╭─ SUPPLIED MATERIAL
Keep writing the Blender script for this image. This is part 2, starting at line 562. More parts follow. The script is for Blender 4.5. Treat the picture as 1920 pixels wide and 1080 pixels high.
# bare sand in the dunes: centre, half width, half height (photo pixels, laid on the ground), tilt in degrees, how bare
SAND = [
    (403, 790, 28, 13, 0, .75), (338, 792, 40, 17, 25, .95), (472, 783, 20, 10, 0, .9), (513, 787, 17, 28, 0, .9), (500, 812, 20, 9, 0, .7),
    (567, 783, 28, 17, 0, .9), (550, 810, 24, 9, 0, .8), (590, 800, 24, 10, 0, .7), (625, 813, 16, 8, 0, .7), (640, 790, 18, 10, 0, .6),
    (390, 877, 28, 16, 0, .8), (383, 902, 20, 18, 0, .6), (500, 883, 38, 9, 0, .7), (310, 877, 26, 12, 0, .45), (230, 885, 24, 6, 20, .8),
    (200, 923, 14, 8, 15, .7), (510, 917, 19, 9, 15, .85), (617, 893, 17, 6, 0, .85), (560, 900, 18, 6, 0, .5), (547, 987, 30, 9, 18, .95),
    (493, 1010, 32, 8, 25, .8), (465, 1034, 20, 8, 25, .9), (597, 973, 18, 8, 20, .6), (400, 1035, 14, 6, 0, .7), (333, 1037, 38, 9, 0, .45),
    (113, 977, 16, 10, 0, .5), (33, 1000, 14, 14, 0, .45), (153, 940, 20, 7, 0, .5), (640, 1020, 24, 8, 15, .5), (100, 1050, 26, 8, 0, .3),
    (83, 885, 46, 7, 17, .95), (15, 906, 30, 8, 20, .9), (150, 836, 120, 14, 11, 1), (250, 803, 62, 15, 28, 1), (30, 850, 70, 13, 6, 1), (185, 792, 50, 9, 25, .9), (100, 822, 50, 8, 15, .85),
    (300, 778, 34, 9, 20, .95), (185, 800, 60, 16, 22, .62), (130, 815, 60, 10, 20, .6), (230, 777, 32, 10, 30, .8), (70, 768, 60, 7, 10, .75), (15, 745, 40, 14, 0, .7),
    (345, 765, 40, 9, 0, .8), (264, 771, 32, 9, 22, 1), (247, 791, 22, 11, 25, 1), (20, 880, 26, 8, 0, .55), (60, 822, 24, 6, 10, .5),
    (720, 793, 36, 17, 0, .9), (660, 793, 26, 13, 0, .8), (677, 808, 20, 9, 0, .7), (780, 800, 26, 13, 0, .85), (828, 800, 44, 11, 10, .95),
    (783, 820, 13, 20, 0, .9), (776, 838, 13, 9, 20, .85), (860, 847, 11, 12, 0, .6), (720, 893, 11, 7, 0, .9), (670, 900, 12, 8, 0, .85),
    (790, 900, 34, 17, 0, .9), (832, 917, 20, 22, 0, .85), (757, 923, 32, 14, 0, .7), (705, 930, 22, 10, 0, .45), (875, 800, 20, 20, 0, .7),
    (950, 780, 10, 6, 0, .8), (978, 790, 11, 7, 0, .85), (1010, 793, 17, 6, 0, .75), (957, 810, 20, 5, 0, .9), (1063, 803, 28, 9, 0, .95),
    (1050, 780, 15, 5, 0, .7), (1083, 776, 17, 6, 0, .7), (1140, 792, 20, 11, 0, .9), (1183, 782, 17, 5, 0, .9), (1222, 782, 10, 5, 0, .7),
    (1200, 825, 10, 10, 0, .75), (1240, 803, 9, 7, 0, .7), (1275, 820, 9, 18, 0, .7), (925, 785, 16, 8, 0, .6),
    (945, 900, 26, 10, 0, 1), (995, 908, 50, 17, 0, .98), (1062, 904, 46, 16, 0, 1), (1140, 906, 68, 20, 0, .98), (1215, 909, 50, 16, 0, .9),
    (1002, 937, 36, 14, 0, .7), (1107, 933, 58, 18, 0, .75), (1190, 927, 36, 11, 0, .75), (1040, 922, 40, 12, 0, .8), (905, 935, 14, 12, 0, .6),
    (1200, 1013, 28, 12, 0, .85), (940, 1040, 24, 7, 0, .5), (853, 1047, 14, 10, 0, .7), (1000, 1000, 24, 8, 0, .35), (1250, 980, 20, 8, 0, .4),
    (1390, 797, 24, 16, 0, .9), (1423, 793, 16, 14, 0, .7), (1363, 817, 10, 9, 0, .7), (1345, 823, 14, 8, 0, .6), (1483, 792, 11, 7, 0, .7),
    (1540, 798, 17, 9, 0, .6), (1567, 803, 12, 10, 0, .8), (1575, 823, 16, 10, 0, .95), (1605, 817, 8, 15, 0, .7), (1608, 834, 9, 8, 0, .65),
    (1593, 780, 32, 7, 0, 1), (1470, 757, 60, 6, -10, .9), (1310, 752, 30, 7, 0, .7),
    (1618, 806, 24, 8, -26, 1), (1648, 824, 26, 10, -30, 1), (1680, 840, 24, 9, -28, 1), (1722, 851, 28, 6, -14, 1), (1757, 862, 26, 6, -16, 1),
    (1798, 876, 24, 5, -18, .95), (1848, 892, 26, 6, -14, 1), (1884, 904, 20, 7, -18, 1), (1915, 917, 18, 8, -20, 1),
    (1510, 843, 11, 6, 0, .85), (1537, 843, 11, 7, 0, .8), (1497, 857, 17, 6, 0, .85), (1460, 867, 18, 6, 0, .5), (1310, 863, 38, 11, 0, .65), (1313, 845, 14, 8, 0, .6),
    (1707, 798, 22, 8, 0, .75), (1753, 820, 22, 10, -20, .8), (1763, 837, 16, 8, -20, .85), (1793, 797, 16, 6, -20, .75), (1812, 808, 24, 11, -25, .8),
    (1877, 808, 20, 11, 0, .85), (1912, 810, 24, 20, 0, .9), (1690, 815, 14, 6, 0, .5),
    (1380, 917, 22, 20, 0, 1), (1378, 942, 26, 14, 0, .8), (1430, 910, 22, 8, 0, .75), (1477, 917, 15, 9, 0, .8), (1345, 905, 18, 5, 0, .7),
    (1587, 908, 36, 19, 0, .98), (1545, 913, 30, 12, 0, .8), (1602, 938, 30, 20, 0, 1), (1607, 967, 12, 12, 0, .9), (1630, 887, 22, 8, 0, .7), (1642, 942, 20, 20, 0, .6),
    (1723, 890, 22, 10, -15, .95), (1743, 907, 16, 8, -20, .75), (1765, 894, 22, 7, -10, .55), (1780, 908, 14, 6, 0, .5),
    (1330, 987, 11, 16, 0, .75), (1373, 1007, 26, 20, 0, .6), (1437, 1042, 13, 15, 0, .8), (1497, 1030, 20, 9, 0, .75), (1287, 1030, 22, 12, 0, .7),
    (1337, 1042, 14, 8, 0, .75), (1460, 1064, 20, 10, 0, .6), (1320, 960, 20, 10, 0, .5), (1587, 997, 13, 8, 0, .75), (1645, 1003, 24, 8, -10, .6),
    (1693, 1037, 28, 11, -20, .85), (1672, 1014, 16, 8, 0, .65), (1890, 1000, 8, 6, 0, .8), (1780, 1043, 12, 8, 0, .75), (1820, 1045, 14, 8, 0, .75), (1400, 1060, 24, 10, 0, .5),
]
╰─
> [EXERCISE PROMPT] Recopy all the lines exactly as they appear.

> [ANSWER TO THIS PROBLEM]
Keep writing the Blender script for this image. This is part 2, starting at line 562. More parts follow. The script is for Blender 4.5. Treat the picture as 1920 pixels wide and 1080 pixels high.
# bare sand in the dunes: centre, half width, half height (photo pixels, laid on the ground), tilt in degrees, how bare
SAND = [
    (403, 790, 28, 13, 0, .75), (338, 792, 40, 17, 25, .95), (472, 783, 20, 10, 0, .9), (513, 787, 17, 28, 0, .9), (500, 812, 20, 9, 0, .7),
    (567, 783, 28, 17, 0, .9), (550, 810, 24, 9, 0, .8), (590, 800, 24, 10, 0, .7), (625, 813, 16, 8, 0, .7), (640, 790, 18, 10, 0, .6),
    (390, 877, 28, 16, 0, .8), (383, 902, 20, 18, 0, .6), (500, 883, 38, 9, 0, .7), (310, 877, 26, 12, 0, .45), (230, 885, 24, 6, 20, .8),
    (200, 923, 14, 8, 15, .7), (510, 917, 19, 9, 15, .85), (617, 893, 17, 6, 0, .85), (560, 900, 18, 6, 0, .5), (547, 987, 30, 9, 18, .95),
    (493, 1010, 32, 8, 25, .8), (465, 1034, 20, 8, 25, .9), (597, 973, 18, 8, 20, .6), (400, 1035, 14, 6, 0, .7), (333, 1037, 38, 9, 0, .45),
    (113, 977, 16, 10, 0, .5), (33, 1000, 14, 14, 0, .45), (153, 940, 20, 7, 0, .5), (640, 1020, 24, 8, 15, .5), (100, 1050, 26, 8, 0, .3),
    (83, 885, 46, 7, 17, .95), (15, 906, 30, 8, 20, .9), (150, 836, 120, 14, 11, 1), (250, 803, 62, 15, 28, 1), (30, 850, 70, 13, 6, 1), (185, 792, 50, 9, 25, .9), (100, 822, 50, 8, 15, .85),
    (300, 778, 34, 9, 20, .95), (185, 800, 60, 16, 22, .62), (130, 815, 60, 10, 20, .6), (230, 777, 32, 10, 30, .8), (70, 768, 60, 7, 10, .75), (15, 745, 40, 14, 0, .7),
    (345, 765, 40, 9, 0, .8), (264, 771, 32, 9, 22, 1), (247, 791, 22, 11, 25, 1), (20, 880, 26, 8, 0, .55), (60, 822, 24, 6, 10, .5),
    (720, 793, 36, 17, 0, .9), (660, 793, 26, 13, 0, .8), (677, 808, 20, 9, 0, .7), (780, 800, 26, 13, 0, .85), (828, 800, 44, 11, 10, .95),
    (783, 820, 13, 20, 0, .9), (776, 838, 13, 9, 20, .85), (860, 847, 11, 12, 0, .6), (720, 893, 11, 7, 0, .9), (670, 900, 12, 8, 0, .85),
    (790, 900, 34, 17, 0, .9), (832, 917, 20, 22, 0, .85), (757, 923, 32, 14, 0, .7), (705, 930, 22, 10, 0, .45), (875, 800, 20, 20, 0, .7),
    (950, 780, 10, 6, 0, .8), (978, 790, 11, 7, 0, .85), (1010, 793, 17, 6, 0, .75), (957, 810, 20, 5, 0, .9), (1063, 803, 28, 9, 0, .95),
    (1050, 780, 15, 5, 0, .7), (1083, 776, 17, 6, 0, .7), (1140, 792, 20, 11, 0, .9), (1183, 782, 17, 5, 0, .9), (1222, 782, 10, 5, 0, .7),
    (1200, 825, 10, 10, 0, .75), (1240, 803, 9, 7, 0, .7), (1275, 820, 9, 18, 0, .7), (925, 785, 16, 8, 0, .6),
    (945, 900, 26, 10, 0, 1), (995, 908, 50, 17, 0, .98), (1062, 904, 46, 16, 0, 1), (1140, 906, 68, 20, 0, .98), (1215, 909, 50, 16, 0, .9),
    (1002, 937, 36, 14, 0, .7), (1107, 933, 58, 18, 0, .75), (1190, 927, 36, 11, 0, .75), (1040, 922, 40, 12, 0, .8), (905, 935, 14, 12, 0, .6),
    (1200, 1013, 28, 12, 0, .85), (940, 1040, 24, 7, 0, .5), (853, 1047, 14, 10, 0, .7), (1000, 1000, 24, 8, 0, .35), (1250, 980, 20, 8, 0, .4),
    (1390, 797, 24, 16, 0, .9), (1423, 793, 16, 14, 0, .7), (1363, 817, 10, 9, 0, .7), (1345, 823, 14, 8, 0, .6), (1483, 792, 11, 7, 0, .7),
    (1540, 798, 17, 9, 0, .6), (1567, 803, 12, 10, 0, .8), (1575, 823, 16, 10, 0, .95), (1605, 817, 8, 15, 0, .7), (1608, 834, 9, 8, 0, .65),
    (1593, 780, 32, 7, 0, 1), (1470, 757, 60, 6, -10, .9), (1310, 752, 30, 7, 0, .7),
    (1618, 806, 24, 8, -26, 1), (1648, 824, 26, 10, -30, 1), (1680, 840, 24, 9, -28, 1), (1722, 851, 28, 6, -14, 1), (1757, 862, 26, 6, -16, 1),
    (1798, 876, 24, 5, -18, .95), (1848, 892, 26, 6, -14, 1), (1884, 904, 20, 7, -18, 1), (1915, 917, 18, 8, -20, 1),
    (1510, 843, 11, 6, 0, .85), (1537, 843, 11, 7, 0, .8), (1497, 857, 17, 6, 0, .85), (1460, 867, 18, 6, 0, .5), (1310, 863, 38, 11, 0, .65), (1313, 845, 14, 8, 0, .6),
    (1707, 798, 22, 8, 0, .75), (1753, 820, 22, 10, -20, .8), (1763, 837, 16, 8, -20, .85), (1793, 797, 16, 6, -20, .75), (1812, 808, 24, 11, -25, .8),
    (1877, 808, 20, 11, 0, .85), (1912, 810, 24, 20, 0, .9), (1690, 815, 14, 6, 0, .5),
    (1380, 917, 22, 20, 0, 1), (1378, 942, 26, 14, 0, .8), (1430, 910, 22, 8, 0, .75), (1477, 917, 15, 9, 0, .8), (1345, 905, 18, 5, 0, .7),
    (1587, 908, 36, 19, 0, .98), (1545, 913, 30, 12, 0, .8), (1602, 938, 30, 20, 0, 1), (1607, 967, 12, 12, 0, .9), (1630, 887, 22, 8, 0, .7), (1642, 942, 20, 20, 0, .6),
    (1723, 890, 22, 10, -15, .95), (1743, 907, 16, 8, -20, .75), (1765, 894, 22, 7, -10, .55), (1780, 908, 14, 6, 0, .5),
    (1330, 987, 11, 16, 0, .75), (1373, 1007, 26, 20, 0, .6), (1437, 1042, 13, 15, 0, .8), (1497, 1030, 20, 9, 0, .75), (1287, 1030, 22, 12, 0, .7),
    (1337, 1042, 14, 8, 0, .75), (1460, 1064, 20, 10, 0, .6), (1320, 960, 20, 10, 0, .5), (1587, 997, 13, 8, 0, .75), (1645, 1003, 24, 8, -10, .6),
    (1693, 1037, 28, 11, -20, .85), (1672, 1014, 16, 8, 0, .65), (1890, 1000, 8, 6, 0, .8), (1780, 1043, 12, 8, 0, .75), (1820, 1045, 14, 8, 0, .75), (1400, 1060, 24, 10, 0, .5),
]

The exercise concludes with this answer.